TAFE NSW Institute of Applied Technology – Construction
Gray Puksand designed the Pavilion of Learning at TAFE NSW Institute of Applied Technology – Construction focusing on a progressive and democratic approach to architecture, featuring adaptable learning spaces and integration with the site’s landscape.
In architecture The Pavilion is seen as progressive, democratic and a canvas for creativity. Gray Puksand have drawn on this symbolism to create a culture of dynamic learning in the heart of Sydney suburbia. This project shows how architecture can be both elevated and accessible.
The Institute of Applied Technology – Construction (IATC) is located in the Kingswood Campus of TAFE NSW, west of Sydney’s CBD. Nestled in the landscape, the building is surrounded by parkland and can be entirely circumnavigated, permitting views into and out of the spaces within. Seeing all sites of a building is an increasingly challenging feat in our era of highly serviced architecture. There is no back door. Even where service vehicles enter aesthetics are as front of mind as the functionality.
It’s not that all sides of this Pavilion of Learning are the same. The structural grid provides the rhythm while the programming of spaces wax and wane in plan and in elevation. This enables the outside and inside to interlock and provide multiple settings for learning and teaching.
The expressed architectural structure emerges from an environmental response to the climatic extremes of the locale. The roof and soffit work to contain the mass of the rational rectangular plan, utilising the module and emancipating vocational trades from a traditional siloed learning approach to large volume adaptable, flexible workshop and learning space. Embracing the site topography, the building boasts both lower and upper ground floor levels, accessible from the primary east and west entrances, linked via the activated central atrium space and integrating the campus architecture to the future development plans of the adjoining university campus.
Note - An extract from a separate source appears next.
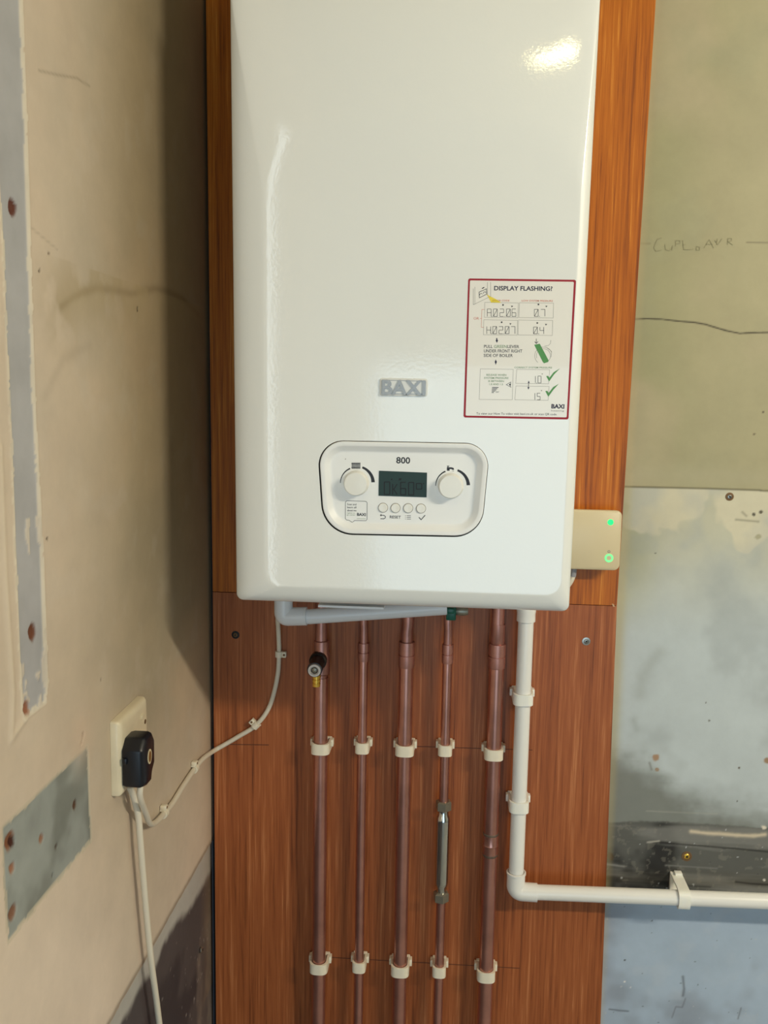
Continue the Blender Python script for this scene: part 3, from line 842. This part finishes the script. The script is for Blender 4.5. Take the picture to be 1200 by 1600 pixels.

The lower ground floor is designed for uninterrupted access, maximising functionality of large triple, double and single volume workshop spaces to the northern and southern aspects, merging seamlessly to outdoor spaces through operable facades. Specialist laboratories and general learning spaces are supported with state-of-the-art technology, linking physically and visually to the internal practical spaces, and the central atrium at every opportunity.
Social interaction and passive learning activate the central atrium, linking breakout and café spaces, with formal learning, group learning, exhibition and dedicated staff workspace enabling a highly functional floor plan.
Materiality is robust with the solidity of GRC facade panels, glass, steel and timber accents, while furnishings are intentionally flexible, while also adding warmth. Light penetrates the building from all sides and the roof, where the ceiling has been stripped back to allow transparency.
IATC also includes many sustainability initiatives. Targeting Five-Star, Green Star as-built certification, internal ventilation, power generation and grey water reuse systems are incorporated. The landscape has been planted with Indigenous flora endemic to the area informed by consultation with the local Darug Nation Community.
This new Pavilion of Learning at the Kingswood campus stands aside the main campus and, while singular in its location, it also becomes an extension of the terrain. This civic building represents a powerful vision for education design that is democratic, accessible, and responds elegantly to site and brief.